• _SUPPLIED DATA_:
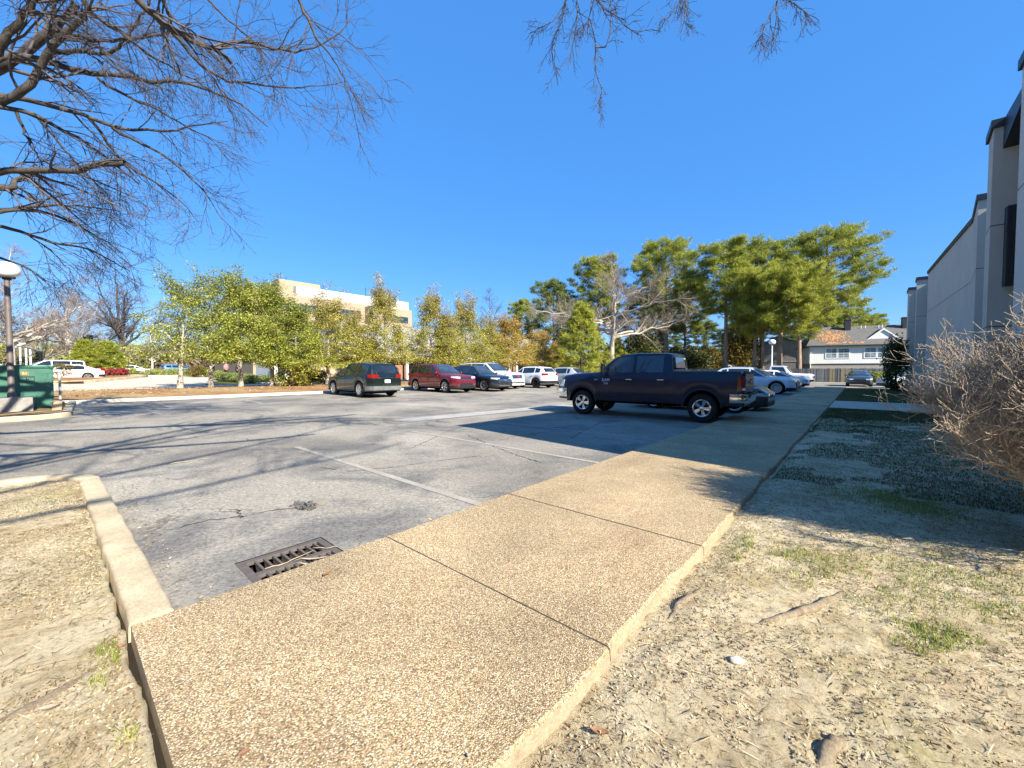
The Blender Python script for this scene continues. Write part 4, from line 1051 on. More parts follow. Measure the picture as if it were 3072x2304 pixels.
mb = MB(); b_ = [(-62.5, 18.6, 3.2), (-40.4, 18.6, 3.2), (-40.4, 56.6, 3.2), (-62.5, 56.6, 3.2), (-60, 20.5, 6.7), (-42.2, 20.5, 6.7), (-42.2, 54.6, 6.7), (-60, 54.6, 6.7)]
mb.add(b_, [(0, 1, 5, 4), (1, 2, 6, 5), (2, 3, 7, 6), (3, 0, 4, 7), (4, 5, 6, 7)]); lpart(mb, 'roof', MT['mansard'])
for y in np.arange(24, 54, 4.2):
    mb = MB(); mb.box((-41.49, y, .6), (-41.44, y + 1.8, 2.3)); lpart(mb, 'window', MT['win'])
for y in np.arange(22.5, 54, 5): mb = MB(); mb.box((-40.75, y, .2), (-40.5, y + .25, 2.89)); lpart(mb, 'post', MT['white'])
# entrance bay with white panels and columns
mb = MB(); mb.box((-52, 15.2, .2), (-46.2, 19.49, 3.3)); lpart(mb, 'entrance_wall', MT['white'])
for y in (15.5, 16.9, 18.3): mb = MB(); mb.box((-46.19, y, .3), (-46.1, y + .7, 2.9)); lpart(mb, 'entrance_window', MT['win'])
for y in (15.0, 16.6, 18.0): mb = MB(); mb.lathe([(.26, .3), (.26, .45), (.18, .5), (.16, 2.9), (.24, 3.0), (.24, 3.1)], 14, Matrix.Translation((-45.2, y, 0))); lpart(mb, 'column', MT['white'])

# white townhouse beyond the fence
hs_ = empty('townhouse', (-5.4, 68, .05), label='white sided townhouse with grey shingle roof, two chimneys and a small gable', cat='house')
def hpart(mb, name, mat, par=None, **k):
    o = mb.build(name, mat, None, **k); o.parent = par or hs_
    o.matrix_parent_inverse = Matrix.Translation((5.4, -68, -.05)) if par is None else Matrix.Identity(4); return o
MT['wsiding'] = mat_siding('white_siding', (.80, .79, .77), .3); MT['shingle'] = mat_shingle('grey_roof_shingles', (.16, .155, .15), (.10, .098, .096)); MT['gbrick'] = mat_shingle('pale_brick', (.40, .36, .32), (.31, .28, .25))
hx0, hx1, hy = -5.4, 15.0, 68.0
mb = MB(); mb.box((hx0 + .12, hy + .12, 0), (hx1 - .12, hy + 9, 2.4)); hpart(mb, 'lower_wall', MT['gbrick'])
mb = MB(); mb.box((hx0, hy, 2.4), (hx1, hy + 9.1, 4.85)); hpart(mb, 'upper_wall', MT['wsiding'])
ez, rz_, ry = 4.85, 7.65, hy + 4.6
rf = MB(); e = .35
rf.add([(hx0 - e, hy - e, ez), (hx1 + e, hy - e, ez), (hx1 + e, hy + 9.1 + e, ez), (hx0 - e, hy + 9.1 + e, ez), (hx0 + 1.4, ry, rz_), (hx1 - 1.4, ry, rz_), (hx0 - e, hy - e, ez - .18), (hx1 + e, hy - e, ez - .18), (hx1 + e, hy + 9.1 + e, ez - .18), (hx0 - e, hy + 9.1 + e, ez - .18)],
       [(0, 1, 5, 4), (1, 2, 5), (2, 3, 4, 5), (3, 0, 4), (6, 7, 1, 0), (7, 8, 2, 1), (8, 9, 3, 2), (9, 6, 0, 3), (9, 8, 7, 6)])
roof = hpart(rf, 'roof', MT['shingle'])
sl = (rz_ - ez) / (ry - hy + e); rfz = lambda y: ez + sl * (y - hy + e)
IDM = Matrix.Translation((5.4, -68, -.05))
def rpart(mb, name, mat, **k):
    o = mb.build(name, mat, None, **k); o.parent = roof; o.matrix_parent_inverse = Matrix.Identity(4); return o
for x in (-.9, 5.05):
    mb = MB(); mb.box((x, ry - 1.15, rfz(ry - 1.2) - .2), (x + .62, ry - .5, rz_ + .75)); mb.box((x - .05, ry - 1.2, rz_ + .751), (x + .67, ry - .45, rz_ + .85)); rpart(mb, 'chimney', MT['frame_dark'])
for x in (.9, 1.35, 2.75, 3.1): mb = MB(); mb.tube([(x, ry - .7, rfz(ry - .7) - .05), (x, ry - .7, rfz(ry - .7) + .4)], .05, 6); rpart(mb, 'vent_pipe', MT['plate'])
gx0, gx1, gy = 1.0, 4.0, hy + 1.0
mb = MB(); gz = rfz(gy); gm = (gx0 + gx1) / 2
mb.add([(gx0, gy, gz), (gx1, gy, gz), (gm, gy, gz + 1.25), (gm, ry - .8, gz + 1.25), ], [(0, 1, 2)]); g = rpart(mb, 'gable', MT['wsiding'])
for (a, b) in ((gx0 - .12, gm), (gx1 + .12, gm)):
    mb = MB(); za = gz - .06; zb = gz + 1.33; yb = hy - e + (zb - ez) / sl
    mb.add([(a, gy - .12, za), (b, gy - .12, zb), (b, yb, zb), (a, gy + .05, za), (a, gy - .12, za - .14), (b, gy - .12, zb - .16)], [(0, 1, 2, 3), (0, 4, 5, 1)]); mb.cur = 0
    rpart(mb, 'gable_roof', MT['white'] if False else MT['shingle'])
    mb = MB(); mb.add([(a, gy - .125, za + .03), (b, gy - .125, zb + .03), (b, gy - .125, zb - .2), (a, gy - .125, za - .17)], [(0, 1, 2, 3)]); rpart(mb, 'bargeboard', MT['white'])
# fallen pine straw on the roof
mb = MB()
for k in range(430):
    x = random.gauss(-2.6, .9); y = hy + abs(random.gauss(1.9, .9)); y = min(y, ry - .3)
    if k > 350: x = random.uniform(-3.5, .3); y = hy - .1 + random.random() * .35
    a = random.uniform(0, pi); l = random.uniform(.12, .3); dx, dy = cos(a) * l, sin(a) * l * .8; w_ = .05
    z = lambda yy: rfz(yy) + .03 + random.random() * .03
    mb.add([(x - dx - w_, y - dy, z(y - dy)), (x - dx + w_, y - dy, z(y - dy)), (x + dx + w_, y + dy, z(y + dy)), (x + dx - w_, y + dy, z(y + dy))], [(0, 1, 2, 3)])
ps = mb.build('pine_straw', simple('pine_straw', (.42, .22, .10), .9), None); hs_.rotation_euler = (0, 0, radians(13)); ps.matrix_world = Matrix.Translation((-5.4, 68, 0)) @ Matrix.Rotation(radians(13), 4, 'Z') @ Matrix.Translation((5.4, -68, 0)); tag(ps, kind='stuff')
def hwin(x, z, w=1.15, h=1.25):
    mb = MB(); mb.box((x - .09, hy - .05, z - .09), (x + w + .09, hy - .002, z + h + .09)); f = hpart(mb, 'window', MT['white'])
    for (a, b) in ((z + .03, z + h / 2 - .03), (z + h / 2 + .03, z + h - .03)):
        m2 = MB(); m2.box((x + .04, hy - .056, a), (x + w - .04, hy - .052, b)); o = m2.build('pane', MT['win_sky'], None); o.parent = f
        m3 = MB(); m3.box((x + w / 2 - .012, hy - .0605, a), (x + w / 2 + .012, hy - .0565, b)); m3.box((x + .04, hy - .0625, (a + b) / 2 - .01), (x + w - .04, hy - .0606, (a + b) / 2 + .01)); o = m3.build('glazing_bar', MT['white'], None); o.parent = f
MT['win_sky'] = mat_glass('blind_backed_glass', (.16, .21, .25), .05)
for x in (-3.55, -2.25, .45, 1.75, 5.6, 6.9, 10.5, 11.8): hwin(x, 3.15)
mb = MB(); mb.box((hx0 - .42, hy - .46, ez - .17), (hx1 + .4, hy - .352, ez - .04)); hpart(mb, 'gutter', MT['frame_dark'])
mb = MB(); mb.tube([(hx0 + .15, hy - .08, .1), (hx0 + .15, hy - .08, 4.7)], .05, 6); hpart(mb, 'downpipe', MT['white'])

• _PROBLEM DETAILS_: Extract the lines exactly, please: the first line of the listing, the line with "for y in (15.0, 16.6, 18.0): mb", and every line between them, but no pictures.

• _CORRECT OUTPUT_:
The Blender Python script for this scene continues. Write part 4, from line 1051 on. More parts follow. Measure the picture as if it were 3072x2304 pixels.
mb = MB(); b_ = [(-62.5, 18.6, 3.2), (-40.4, 18.6, 3.2), (-40.4, 56.6, 3.2), (-62.5, 56.6, 3.2), (-60, 20.5, 6.7), (-42.2, 20.5, 6.7), (-42.2, 54.6, 6.7), (-60, 54.6, 6.7)]
mb.add(b_, [(0, 1, 5, 4), (1, 2, 6, 5), (2, 3, 7, 6), (3, 0, 4, 7), (4, 5, 6, 7)]); lpart(mb, 'roof', MT['mansard'])
for y in np.arange(24, 54, 4.2):
    mb = MB(); mb.box((-41.49, y, .6), (-41.44, y + 1.8, 2.3)); lpart(mb, 'window', MT['win'])
for y in np.arange(22.5, 54, 5): mb = MB(); mb.box((-40.75, y, .2), (-40.5, y + .25, 2.89)); lpart(mb, 'post', MT['white'])
# entrance bay with white panels and columns
mb = MB(); mb.box((-52, 15.2, .2), (-46.2, 19.49, 3.3)); lpart(mb, 'entrance_wall', MT['white'])
for y in (15.5, 16.9, 18.3): mb = MB(); mb.box((-46.19, y, .3), (-46.1, y + .7, 2.9)); lpart(mb, 'entrance_window', MT['win'])
for y in (15.0, 16.6, 18.0): mb = MB(); mb.lathe([(.26, .3), (.26, .45), (.18, .5), (.16, 2.9), (.24, 3.0), (.24, 3.1)], 14, Matrix.Translation((-45.2, y, 0))); lpart(mb, 'column', MT['white'])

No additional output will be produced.